The kdbuswreck
The kdbuswreck
Posted Apr 24, 2015 23:39 UTC (Fri) by cesarb (subscriber, #6266)In reply to: The kdbuswreck by kentonv
Parent article: The kdbuswreck
> Of course, at this point we're talking about a very different world from the status quo. It's unlikely that we'll rewrite all our tools to work this way anytime soon.
As a Gedankenexperiment, here's a simple way to implement that without having to rewrite all our tools:
On the kernel, create a "capability table" next to the "fd table", with the exact same lifetime rules (so, for instance, CLONE_FILES also shares the "capability table"). Create two new flags for dup3(), DUPFD_FROM_CAP and DUPFD_TO_CAP, which mean that, respectively, the oldfd or the newfd parameter refer to the "capability table" instead of the "fd table". That's all that needs to be changed in the kernel.

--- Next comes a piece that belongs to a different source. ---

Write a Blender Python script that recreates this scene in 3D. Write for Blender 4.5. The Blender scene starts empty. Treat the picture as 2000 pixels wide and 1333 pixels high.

The user, when they log in, receives the "account management" capability in some slot of the capability table, plus an environment variable telling it which slot has that "account management" capability. Unmodified programs will not touch either the "capability table" or the environment variable, so both will be inherited by every program in the user's session.
The "passwd" program, then, would look for that environment variable, get the slot number from it, and pass that slot number to dup3() with DUPFD_FROM_CAP, to copy the FD to the "fd table". It can then talk normally to the "account management" service on the other side of the socket.